Communication from mass notification as part of a comprehensive emergency management system can connect multiple buildings and people worldwide offering:

  • Wide area communication: Audible speakers and visual devices, integrated with fire, security, video, and access control systems, initiate procedures and the ability to see all video and direct access control for complete situational awareness.
  • In-building audible communication: Visual cues, such as strobes, message board displays, and digital signage, ensure the message is clear.
  • Mobile apps: Individuals can download an app to receive emergency notifications.
  • Desktop alerts: Messages can be disseminated to networked desktops and laptops via browser-based pop-up alerts.
  • Mobile dashboards: Individuals can respond to alerts or initiate plans on mobile devices.
  • Mass texts, tweets, e-mails and automated phone messages: Lists of both internal and external contacts (police, fire, emergency services) can receive emergency notifications within minutes.
  • Asset management software: Sends messages to various display devices on a network.
  • Lighting control: Activates safety lighting, dims lights, or turns on additional lighting for enhanced safety.

When selecting a mass notification system, chief among the factors to consider are the integration capabilities that tie into the fire system and security alarm, video, and access control functions. Other features to look for include zoning capabilities, prerecorded messaging and announcements, system monitoring and reporting capabilities, notification options (visual, audio, e-mail, text), and system redundancy.

Having the ability to direct individuals away from danger and toward safety in an emergency is not the only use for mass notification systems. They can also be helpful in nonemergency communication across multiple locations. This could include weather-related notifications to alert a community about something like an approaching tornado or any other type of notification that needs to reach a large group of individuals.

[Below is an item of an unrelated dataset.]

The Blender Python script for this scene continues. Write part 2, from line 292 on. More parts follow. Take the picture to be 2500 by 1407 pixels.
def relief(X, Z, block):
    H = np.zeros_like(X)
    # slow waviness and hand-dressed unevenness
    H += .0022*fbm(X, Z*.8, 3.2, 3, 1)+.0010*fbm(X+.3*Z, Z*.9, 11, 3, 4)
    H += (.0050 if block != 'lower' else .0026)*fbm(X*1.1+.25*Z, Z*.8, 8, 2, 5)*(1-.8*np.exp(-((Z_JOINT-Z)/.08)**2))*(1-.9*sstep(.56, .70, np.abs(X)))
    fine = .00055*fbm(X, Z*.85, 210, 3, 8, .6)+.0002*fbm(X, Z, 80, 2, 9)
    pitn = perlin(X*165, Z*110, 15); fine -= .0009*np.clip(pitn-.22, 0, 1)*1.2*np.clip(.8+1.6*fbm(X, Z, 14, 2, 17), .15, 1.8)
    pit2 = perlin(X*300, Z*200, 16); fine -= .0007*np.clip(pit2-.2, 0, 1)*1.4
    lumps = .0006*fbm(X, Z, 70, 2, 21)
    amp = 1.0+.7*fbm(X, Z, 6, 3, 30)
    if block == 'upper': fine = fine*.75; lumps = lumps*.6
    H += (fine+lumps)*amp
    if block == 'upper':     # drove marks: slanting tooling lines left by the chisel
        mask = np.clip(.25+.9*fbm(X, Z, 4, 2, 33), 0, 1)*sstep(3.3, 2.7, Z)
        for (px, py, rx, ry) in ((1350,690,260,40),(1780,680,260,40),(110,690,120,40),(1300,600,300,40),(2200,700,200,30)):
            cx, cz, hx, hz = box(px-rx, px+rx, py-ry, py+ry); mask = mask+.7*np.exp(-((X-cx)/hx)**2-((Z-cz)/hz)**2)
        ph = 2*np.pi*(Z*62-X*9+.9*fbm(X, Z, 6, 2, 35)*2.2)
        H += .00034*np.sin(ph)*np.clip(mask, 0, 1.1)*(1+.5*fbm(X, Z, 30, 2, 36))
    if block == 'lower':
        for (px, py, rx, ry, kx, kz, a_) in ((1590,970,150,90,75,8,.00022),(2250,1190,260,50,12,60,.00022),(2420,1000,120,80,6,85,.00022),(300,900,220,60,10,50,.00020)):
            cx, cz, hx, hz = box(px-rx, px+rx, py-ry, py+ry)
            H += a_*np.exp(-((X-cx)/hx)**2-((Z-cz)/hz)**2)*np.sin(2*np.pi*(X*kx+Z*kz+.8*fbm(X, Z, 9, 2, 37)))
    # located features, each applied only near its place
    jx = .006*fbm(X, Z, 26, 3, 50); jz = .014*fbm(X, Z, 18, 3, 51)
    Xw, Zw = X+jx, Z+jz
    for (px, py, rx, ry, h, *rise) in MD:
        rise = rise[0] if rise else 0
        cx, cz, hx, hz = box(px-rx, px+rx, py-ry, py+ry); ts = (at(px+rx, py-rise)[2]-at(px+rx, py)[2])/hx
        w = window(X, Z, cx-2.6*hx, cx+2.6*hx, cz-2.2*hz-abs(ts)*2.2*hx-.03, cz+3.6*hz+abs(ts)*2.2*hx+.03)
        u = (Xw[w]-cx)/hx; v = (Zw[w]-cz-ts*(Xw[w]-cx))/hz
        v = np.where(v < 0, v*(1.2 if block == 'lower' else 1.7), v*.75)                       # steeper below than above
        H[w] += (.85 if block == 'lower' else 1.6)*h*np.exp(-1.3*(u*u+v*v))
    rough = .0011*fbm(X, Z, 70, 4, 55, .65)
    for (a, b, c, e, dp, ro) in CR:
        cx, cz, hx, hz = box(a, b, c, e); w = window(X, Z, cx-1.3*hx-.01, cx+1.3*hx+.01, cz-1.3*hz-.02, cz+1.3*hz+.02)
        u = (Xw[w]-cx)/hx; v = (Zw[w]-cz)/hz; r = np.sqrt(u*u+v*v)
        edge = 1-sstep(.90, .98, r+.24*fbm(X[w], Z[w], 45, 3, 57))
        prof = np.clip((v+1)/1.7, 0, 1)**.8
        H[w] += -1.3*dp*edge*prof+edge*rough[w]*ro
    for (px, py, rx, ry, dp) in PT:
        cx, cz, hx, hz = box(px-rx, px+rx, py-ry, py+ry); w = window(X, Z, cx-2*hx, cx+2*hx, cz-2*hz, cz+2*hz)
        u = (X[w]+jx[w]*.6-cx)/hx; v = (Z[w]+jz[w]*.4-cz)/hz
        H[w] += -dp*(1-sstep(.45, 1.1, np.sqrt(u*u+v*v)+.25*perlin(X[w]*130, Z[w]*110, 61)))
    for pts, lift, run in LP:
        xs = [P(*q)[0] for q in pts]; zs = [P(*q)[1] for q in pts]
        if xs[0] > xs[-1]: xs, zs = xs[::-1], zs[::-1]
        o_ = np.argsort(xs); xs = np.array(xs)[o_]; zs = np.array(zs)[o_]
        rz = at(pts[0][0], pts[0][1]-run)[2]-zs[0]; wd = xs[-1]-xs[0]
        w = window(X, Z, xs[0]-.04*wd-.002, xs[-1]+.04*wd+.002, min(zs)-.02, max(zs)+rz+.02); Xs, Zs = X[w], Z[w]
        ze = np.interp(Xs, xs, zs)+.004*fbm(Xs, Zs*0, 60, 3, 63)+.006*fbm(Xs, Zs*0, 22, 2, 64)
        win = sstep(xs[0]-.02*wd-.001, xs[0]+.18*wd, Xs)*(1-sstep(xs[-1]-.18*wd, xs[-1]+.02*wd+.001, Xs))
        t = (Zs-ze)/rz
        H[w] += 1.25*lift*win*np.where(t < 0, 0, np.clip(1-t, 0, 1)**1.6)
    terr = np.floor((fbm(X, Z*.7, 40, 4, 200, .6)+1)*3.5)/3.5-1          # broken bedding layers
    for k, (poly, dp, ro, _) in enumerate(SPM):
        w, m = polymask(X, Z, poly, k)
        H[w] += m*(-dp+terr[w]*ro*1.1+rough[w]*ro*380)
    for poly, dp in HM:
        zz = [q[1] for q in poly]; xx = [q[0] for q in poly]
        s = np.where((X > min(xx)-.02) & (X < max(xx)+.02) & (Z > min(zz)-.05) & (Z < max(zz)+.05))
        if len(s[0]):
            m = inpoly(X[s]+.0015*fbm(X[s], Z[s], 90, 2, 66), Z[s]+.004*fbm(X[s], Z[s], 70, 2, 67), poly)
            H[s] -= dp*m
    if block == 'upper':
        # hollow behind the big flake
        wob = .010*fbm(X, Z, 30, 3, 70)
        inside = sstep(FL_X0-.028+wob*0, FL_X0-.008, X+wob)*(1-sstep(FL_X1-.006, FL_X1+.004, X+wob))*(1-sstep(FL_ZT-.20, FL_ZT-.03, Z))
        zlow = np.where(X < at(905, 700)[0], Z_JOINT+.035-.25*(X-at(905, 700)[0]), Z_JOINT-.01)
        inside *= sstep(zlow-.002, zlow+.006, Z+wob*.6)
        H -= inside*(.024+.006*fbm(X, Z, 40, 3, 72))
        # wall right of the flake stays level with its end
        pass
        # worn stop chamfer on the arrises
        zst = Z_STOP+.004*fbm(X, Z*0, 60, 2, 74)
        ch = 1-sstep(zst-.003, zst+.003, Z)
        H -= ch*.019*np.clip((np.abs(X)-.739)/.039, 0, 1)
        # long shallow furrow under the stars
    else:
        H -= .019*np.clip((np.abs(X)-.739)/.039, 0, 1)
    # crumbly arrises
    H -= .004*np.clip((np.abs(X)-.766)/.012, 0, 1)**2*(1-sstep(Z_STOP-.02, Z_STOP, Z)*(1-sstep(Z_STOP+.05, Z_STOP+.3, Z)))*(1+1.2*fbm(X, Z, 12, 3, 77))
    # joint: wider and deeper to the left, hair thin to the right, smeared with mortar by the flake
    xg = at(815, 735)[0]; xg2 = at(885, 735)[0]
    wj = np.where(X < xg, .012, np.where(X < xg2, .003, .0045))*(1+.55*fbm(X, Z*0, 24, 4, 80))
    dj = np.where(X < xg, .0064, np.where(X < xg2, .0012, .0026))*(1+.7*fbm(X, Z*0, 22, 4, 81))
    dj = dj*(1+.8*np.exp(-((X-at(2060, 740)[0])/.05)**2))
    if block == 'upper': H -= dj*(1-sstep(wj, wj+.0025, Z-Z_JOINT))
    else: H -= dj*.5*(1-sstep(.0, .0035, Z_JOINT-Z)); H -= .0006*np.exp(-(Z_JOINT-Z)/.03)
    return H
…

Mass notification systems also incorporate Building Management System controls that send alerts from heating, ventilation, and air conditioning (HVAC) and other building operations to indicate when service is needed immediately.

Human threat, fire, and other emergencies often have unfortunate consequences. Mass notification systems are used to manage a crisis, minimize loss, expedite response, and inform all those who need to know about the situation what action they should take. Systems can also be used for nonemergencies. The key to a cohesive and comprehensive solution is the ability to integrate systems and equipment from multiple vendors into a common user interface for applications large or small.